Return each line of the data below exactly, omitting any pictures.

■ INFORMATION PROVIDED:
_ _ _

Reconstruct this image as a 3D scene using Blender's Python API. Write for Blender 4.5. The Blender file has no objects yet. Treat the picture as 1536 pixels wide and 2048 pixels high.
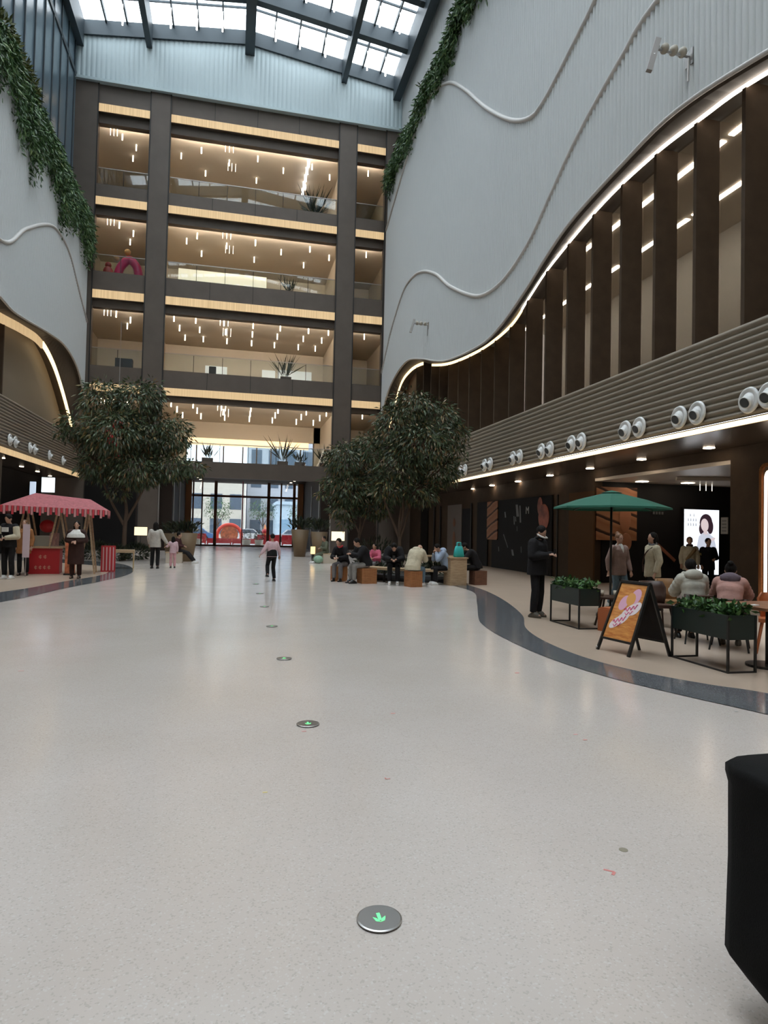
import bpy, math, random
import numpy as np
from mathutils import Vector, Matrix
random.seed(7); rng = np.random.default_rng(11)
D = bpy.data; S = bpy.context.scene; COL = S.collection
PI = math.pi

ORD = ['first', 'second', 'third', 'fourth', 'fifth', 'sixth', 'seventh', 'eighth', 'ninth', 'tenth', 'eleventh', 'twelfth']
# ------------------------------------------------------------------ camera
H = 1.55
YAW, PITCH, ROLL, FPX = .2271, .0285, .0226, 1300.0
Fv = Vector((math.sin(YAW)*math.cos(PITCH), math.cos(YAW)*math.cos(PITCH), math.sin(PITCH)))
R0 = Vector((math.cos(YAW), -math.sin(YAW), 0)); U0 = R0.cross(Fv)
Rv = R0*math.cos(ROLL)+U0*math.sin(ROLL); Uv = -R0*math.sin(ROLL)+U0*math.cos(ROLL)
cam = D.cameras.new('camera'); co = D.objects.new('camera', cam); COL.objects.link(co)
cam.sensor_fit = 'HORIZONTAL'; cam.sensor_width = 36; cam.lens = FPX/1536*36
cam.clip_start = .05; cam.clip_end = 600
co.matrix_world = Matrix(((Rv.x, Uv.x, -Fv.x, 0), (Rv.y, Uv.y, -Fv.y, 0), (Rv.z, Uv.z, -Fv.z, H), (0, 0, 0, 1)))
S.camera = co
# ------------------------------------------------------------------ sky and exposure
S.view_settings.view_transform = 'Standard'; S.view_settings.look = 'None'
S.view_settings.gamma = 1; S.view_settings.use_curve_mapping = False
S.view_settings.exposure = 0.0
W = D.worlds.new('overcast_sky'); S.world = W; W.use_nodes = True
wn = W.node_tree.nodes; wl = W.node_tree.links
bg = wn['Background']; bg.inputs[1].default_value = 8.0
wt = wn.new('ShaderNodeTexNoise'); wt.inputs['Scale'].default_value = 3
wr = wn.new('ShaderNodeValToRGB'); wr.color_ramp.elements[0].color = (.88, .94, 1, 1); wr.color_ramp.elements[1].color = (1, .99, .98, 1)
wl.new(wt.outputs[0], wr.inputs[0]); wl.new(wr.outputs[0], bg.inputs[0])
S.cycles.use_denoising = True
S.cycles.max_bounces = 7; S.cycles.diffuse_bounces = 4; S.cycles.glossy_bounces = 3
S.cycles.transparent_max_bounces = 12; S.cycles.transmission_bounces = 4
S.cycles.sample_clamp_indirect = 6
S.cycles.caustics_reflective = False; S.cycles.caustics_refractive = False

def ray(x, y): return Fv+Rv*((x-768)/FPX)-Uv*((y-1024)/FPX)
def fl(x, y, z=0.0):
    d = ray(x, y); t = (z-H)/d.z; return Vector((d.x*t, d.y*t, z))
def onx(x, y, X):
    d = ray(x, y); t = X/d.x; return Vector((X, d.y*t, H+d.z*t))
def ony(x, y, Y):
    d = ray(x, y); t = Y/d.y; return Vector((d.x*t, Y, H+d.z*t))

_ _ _

■ THE REPLY:
Reconstruct this image as a 3D scene using Blender's Python API. Write for Blender 4.5. The Blender file has no objects yet. Treat the picture as 1536 pixels wide and 2048 pixels high.
import bpy, math, random
import numpy as np
from mathutils import Vector, Matrix
random.seed(7); rng = np.random.default_rng(11)
D = bpy.data; S = bpy.context.scene; COL = S.collection
PI = math.pi

ORD = ['first', 'second', 'third', 'fourth', 'fifth', 'sixth', 'seventh', 'eighth', 'ninth', 'tenth', 'eleventh', 'twelfth']
# ------------------------------------------------------------------ camera
H = 1.55
YAW, PITCH, ROLL, FPX = .2271, .0285, .0226, 1300.0
Fv = Vector((math.sin(YAW)*math.cos(PITCH), math.cos(YAW)*math.cos(PITCH), math.sin(PITCH)))
R0 = Vector((math.cos(YAW), -math.sin(YAW), 0)); U0 = R0.cross(Fv)
Rv = R0*math.cos(ROLL)+U0*math.sin(ROLL); Uv = -R0*math.sin(ROLL)+U0*math.cos(ROLL)
cam = D.cameras.new('camera'); co = D.objects.new('camera', cam); COL.objects.link(co)
cam.sensor_fit = 'HORIZONTAL'; cam.sensor_width = 36; cam.lens = FPX/1536*36
cam.clip_start = .05; cam.clip_end = 600
co.matrix_world = Matrix(((Rv.x, Uv.x, -Fv.x, 0), (Rv.y, Uv.y, -Fv.y, 0), (Rv.z, Uv.z, -Fv.z, H), (0, 0, 0, 1)))
S.camera = co
# ------------------------------------------------------------------ sky and exposure
S.view_settings.view_transform = 'Standard'; S.view_settings.look = 'None'
S.view_settings.gamma = 1; S.view_settings.use_curve_mapping = False
S.view_settings.exposure = 0.0
W = D.worlds.new('overcast_sky'); S.world = W; W.use_nodes = True
wn = W.node_tree.nodes; wl = W.node_tree.links
bg = wn['Background']; bg.inputs[1].default_value = 8.0
wt = wn.new('ShaderNodeTexNoise'); wt.inputs['Scale'].default_value = 3
wr = wn.new('ShaderNodeValToRGB'); wr.color_ramp.elements[0].color = (.88, .94, 1, 1); wr.color_ramp.elements[1].color = (1, .99, .98, 1)
wl.new(wt.outputs[0], wr.inputs[0]); wl.new(wr.outputs[0], bg.inputs[0])
S.cycles.use_denoising = True
S.cycles.max_bounces = 7; S.cycles.diffuse_bounces = 4; S.cycles.glossy_bounces = 3
S.cycles.transparent_max_bounces = 12; S.cycles.transmission_bounces = 4
S.cycles.sample_clamp_indirect = 6
S.cycles.caustics_reflective = False; S.cycles.caustics_refractive = False

def ray(x, y): return Fv+Rv*((x-768)/FPX)-Uv*((y-1024)/FPX)
def fl(x, y, z=0.0):
    d = ray(x, y); t = (z-H)/d.z; return Vector((d.x*t, d.y*t, z))
def onx(x, y, X):
    d = ray(x, y); t = X/d.x; return Vector((X, d.y*t, H+d.z*t))
def ony(x, y, Y):
    d = ray(x, y); t = Y/d.y; return Vector((d.x*t, Y, H+d.z*t))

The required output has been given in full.